On Sunday, CNN's "State of the Union" host Jake Tapper put Sen. Bernie Sanders (I-VT) in an uncomfortable position, forcing him to acknowledge that the middle-class tax cuts in the GOP bill are a good thing:

TAPPER: Next year, 91% of middle-income Americans will receive a tax cut.  Isn't that a good thing?

SANDERS: Yeah, it is a very good thing, and that's why we should have made the tax breaks for the middle class permanent.  But what the Republicans did is make the tax breaks for corporations permanent, the tax cuts for the middle class temporary, and, according to the Tax Policy Center ... at the end of ten years, 83% of the benefits go to the top 1%[;] 60% of the benefits go to the top one tenth of 1%.  Meanwhile, at the end of 10 years, well over 80 million Americans will be paying more in taxes[.]

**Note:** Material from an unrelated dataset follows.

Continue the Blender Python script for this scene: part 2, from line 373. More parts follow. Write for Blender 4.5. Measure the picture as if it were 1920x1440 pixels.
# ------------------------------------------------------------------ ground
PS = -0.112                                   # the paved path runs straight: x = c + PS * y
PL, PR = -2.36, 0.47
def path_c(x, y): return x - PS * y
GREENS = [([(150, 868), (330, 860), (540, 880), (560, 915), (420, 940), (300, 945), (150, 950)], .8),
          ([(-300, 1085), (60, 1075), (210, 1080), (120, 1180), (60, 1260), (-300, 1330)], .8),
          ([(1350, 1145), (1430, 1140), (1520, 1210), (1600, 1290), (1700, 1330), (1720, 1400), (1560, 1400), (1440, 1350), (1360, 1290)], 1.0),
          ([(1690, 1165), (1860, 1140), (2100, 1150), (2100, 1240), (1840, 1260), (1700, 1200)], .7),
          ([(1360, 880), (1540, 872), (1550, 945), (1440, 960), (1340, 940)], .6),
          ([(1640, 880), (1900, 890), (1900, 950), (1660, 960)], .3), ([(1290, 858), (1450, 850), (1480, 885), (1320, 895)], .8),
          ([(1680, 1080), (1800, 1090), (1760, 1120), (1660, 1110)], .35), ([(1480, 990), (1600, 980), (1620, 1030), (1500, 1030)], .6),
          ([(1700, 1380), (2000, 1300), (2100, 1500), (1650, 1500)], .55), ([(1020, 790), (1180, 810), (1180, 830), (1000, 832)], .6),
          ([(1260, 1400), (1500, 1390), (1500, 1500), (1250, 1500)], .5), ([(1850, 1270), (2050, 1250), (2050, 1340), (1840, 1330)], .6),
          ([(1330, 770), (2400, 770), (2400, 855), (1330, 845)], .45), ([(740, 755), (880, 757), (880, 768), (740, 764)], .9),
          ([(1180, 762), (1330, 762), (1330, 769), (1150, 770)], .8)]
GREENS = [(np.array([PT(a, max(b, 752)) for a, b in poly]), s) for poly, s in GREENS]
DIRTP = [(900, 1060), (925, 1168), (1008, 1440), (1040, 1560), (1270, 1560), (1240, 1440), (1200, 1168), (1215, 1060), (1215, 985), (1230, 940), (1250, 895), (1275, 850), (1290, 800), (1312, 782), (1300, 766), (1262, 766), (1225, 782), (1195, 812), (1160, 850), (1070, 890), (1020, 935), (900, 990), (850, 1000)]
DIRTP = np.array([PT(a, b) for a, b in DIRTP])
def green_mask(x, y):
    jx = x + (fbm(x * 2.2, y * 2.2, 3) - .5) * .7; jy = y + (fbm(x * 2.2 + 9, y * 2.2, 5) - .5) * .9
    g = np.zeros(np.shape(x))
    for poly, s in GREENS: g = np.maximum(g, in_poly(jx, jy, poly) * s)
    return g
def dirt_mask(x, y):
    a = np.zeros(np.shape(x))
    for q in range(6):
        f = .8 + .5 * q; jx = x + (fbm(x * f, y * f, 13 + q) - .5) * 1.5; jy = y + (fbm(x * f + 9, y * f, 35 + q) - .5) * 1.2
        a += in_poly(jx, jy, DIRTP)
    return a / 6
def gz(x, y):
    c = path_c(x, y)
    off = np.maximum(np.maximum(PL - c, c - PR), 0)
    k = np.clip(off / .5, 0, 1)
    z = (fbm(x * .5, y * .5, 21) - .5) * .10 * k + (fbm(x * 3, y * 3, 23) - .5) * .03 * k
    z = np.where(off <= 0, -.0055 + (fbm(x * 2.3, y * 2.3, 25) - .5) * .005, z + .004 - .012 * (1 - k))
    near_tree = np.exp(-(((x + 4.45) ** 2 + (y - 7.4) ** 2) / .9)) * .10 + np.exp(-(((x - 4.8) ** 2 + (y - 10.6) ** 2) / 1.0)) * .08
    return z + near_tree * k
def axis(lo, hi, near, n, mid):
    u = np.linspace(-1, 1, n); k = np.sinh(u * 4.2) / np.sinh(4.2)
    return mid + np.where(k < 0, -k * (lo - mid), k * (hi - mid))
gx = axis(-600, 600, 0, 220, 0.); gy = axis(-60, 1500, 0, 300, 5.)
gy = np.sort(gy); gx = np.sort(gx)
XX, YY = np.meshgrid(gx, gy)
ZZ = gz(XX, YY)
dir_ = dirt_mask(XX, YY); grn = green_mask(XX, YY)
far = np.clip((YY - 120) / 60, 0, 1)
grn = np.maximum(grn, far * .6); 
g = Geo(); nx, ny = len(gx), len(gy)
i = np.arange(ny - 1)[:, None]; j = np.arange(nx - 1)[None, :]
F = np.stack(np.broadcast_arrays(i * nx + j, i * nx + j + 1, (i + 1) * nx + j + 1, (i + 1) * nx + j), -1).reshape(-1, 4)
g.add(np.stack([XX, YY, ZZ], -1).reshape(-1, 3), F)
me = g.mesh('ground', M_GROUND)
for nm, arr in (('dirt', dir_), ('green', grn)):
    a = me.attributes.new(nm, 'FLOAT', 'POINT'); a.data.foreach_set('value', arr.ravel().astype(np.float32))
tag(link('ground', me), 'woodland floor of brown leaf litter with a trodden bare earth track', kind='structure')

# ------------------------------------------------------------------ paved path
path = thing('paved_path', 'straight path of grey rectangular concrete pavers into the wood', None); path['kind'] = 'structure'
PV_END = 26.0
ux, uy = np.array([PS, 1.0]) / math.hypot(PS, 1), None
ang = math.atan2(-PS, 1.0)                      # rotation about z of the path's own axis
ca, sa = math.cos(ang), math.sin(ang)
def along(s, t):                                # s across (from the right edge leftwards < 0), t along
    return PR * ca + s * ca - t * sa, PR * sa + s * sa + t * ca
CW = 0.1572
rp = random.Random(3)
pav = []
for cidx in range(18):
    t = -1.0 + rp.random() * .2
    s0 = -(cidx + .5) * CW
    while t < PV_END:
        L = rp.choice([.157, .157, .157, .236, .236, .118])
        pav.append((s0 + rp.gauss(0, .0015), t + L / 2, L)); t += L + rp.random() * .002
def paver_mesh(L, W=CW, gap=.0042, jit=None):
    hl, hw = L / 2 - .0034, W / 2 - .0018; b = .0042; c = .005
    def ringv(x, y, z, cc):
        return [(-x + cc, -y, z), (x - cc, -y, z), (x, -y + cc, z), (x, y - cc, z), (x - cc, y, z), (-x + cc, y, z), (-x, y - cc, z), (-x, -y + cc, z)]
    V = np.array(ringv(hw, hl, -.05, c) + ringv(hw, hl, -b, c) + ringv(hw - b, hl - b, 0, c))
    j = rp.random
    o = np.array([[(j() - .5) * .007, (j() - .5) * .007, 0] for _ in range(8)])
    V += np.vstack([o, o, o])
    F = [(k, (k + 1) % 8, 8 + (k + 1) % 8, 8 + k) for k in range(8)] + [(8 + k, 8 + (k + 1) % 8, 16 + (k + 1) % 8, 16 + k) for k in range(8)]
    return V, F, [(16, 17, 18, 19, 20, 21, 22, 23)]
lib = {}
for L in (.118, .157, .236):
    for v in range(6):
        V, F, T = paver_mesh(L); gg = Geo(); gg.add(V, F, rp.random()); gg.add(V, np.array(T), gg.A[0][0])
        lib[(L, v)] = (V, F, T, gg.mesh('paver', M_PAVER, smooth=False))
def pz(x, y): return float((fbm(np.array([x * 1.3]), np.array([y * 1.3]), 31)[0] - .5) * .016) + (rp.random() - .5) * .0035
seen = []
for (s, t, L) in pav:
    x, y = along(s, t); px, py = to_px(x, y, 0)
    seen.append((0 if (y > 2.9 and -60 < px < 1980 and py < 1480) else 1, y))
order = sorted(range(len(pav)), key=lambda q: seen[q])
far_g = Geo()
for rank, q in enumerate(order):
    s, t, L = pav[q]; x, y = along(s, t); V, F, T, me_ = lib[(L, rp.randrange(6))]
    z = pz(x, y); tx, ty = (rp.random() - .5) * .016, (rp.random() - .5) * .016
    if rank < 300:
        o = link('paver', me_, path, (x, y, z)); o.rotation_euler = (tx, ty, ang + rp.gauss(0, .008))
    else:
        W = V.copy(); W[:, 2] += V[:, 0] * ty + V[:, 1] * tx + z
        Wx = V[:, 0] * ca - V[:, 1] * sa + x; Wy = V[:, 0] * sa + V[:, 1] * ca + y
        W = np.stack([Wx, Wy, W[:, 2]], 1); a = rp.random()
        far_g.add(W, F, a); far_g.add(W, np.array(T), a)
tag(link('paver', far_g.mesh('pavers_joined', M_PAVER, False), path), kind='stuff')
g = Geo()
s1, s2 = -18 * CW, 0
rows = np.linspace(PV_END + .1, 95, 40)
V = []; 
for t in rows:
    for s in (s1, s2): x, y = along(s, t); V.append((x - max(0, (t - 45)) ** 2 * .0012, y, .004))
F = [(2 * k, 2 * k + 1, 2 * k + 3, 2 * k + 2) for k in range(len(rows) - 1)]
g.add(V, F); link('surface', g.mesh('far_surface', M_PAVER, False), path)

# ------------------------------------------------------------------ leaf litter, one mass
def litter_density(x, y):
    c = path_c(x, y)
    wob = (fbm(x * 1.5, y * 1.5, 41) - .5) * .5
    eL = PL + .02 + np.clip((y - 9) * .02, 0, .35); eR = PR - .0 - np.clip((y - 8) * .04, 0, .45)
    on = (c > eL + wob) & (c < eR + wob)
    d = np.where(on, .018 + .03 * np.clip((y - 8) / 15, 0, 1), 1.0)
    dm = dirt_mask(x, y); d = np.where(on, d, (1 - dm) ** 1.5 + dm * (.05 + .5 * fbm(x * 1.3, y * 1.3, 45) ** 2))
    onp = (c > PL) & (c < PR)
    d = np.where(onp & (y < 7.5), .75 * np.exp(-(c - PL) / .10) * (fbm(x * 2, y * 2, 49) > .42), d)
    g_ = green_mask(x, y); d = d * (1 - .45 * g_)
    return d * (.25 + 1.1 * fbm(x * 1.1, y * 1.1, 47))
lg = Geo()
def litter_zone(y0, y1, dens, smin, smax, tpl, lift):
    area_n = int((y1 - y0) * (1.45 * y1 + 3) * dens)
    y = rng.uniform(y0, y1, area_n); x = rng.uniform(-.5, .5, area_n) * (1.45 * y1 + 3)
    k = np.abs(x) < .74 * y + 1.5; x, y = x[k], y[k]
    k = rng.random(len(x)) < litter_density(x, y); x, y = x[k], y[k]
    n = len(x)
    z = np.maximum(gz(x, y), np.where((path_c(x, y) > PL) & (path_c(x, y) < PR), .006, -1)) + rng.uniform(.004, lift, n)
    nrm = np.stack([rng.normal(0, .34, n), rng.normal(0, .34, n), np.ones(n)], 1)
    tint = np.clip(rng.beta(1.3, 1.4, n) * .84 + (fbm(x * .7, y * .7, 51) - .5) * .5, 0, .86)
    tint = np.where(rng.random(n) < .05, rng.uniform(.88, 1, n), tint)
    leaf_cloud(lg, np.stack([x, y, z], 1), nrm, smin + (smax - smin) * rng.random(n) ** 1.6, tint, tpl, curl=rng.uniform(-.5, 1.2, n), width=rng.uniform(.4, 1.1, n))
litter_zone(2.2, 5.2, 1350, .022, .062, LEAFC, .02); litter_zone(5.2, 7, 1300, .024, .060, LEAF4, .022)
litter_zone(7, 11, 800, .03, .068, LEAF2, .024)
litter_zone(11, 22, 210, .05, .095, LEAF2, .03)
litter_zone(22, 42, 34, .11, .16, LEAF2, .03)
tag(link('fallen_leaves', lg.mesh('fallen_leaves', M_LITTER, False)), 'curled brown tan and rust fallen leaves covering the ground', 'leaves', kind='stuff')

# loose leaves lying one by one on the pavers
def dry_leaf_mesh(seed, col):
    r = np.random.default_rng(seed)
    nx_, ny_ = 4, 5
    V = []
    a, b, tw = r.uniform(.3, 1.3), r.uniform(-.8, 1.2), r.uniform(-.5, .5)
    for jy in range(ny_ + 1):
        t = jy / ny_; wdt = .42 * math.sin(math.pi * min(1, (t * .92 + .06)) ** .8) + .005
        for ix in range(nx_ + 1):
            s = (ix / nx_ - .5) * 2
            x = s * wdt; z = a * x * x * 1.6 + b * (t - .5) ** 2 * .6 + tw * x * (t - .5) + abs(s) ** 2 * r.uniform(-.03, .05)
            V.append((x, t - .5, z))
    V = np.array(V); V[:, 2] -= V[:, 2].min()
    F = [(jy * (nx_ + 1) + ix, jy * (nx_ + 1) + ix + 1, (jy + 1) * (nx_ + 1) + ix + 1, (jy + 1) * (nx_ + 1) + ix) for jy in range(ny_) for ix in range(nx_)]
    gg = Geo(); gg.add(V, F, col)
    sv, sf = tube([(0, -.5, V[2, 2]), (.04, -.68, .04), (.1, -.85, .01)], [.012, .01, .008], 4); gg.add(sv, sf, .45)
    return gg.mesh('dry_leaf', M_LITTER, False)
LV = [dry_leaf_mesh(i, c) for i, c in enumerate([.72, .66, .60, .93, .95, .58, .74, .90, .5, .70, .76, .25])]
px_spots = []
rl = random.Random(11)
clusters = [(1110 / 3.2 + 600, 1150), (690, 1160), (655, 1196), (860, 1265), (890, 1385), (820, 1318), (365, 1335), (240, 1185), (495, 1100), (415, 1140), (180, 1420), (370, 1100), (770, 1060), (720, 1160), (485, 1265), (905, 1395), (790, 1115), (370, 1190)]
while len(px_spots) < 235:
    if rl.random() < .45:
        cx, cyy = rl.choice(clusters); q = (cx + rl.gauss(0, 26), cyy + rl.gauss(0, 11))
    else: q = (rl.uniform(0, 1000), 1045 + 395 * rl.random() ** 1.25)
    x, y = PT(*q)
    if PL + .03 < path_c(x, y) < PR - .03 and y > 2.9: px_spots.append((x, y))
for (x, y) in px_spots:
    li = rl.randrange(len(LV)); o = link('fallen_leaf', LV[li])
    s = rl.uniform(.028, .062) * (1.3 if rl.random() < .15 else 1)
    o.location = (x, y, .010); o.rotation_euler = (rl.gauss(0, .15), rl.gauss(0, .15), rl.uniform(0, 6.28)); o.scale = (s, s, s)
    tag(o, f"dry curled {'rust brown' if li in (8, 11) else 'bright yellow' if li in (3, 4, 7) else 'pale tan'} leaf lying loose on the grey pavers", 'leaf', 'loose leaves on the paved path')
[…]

Yeah, Bernie – if the individual tax cuts are not made permanent, but I didn't see you proposing as the Senate debated the tax cuts the suspension of the Byrd Rule so the individual tax cuts could be made permanent.  Nor do I see you proposing legislation to do just that.  Will you accept Sen. Ted Cruz's invitation to co-sponsor such legislation?

That seems unlikely, as Sanders shortly thereafter "clarified" his comments, saying individual tax cuts should  be made permanent only if tax cuts for the wealthy are eliminated.  Bernie does not explain how one can love workers but hate their employers, especially those who are passing out $1,000 bonuses or raising their corporate minimum wage to the liberals' much beloved $15 per hour:

Rather than do away with the tax law entirely, Sanders supports repealing the tax breaks for the wealthy and corporations to make the bill's middle-class tax breaks permanent and expand upon them.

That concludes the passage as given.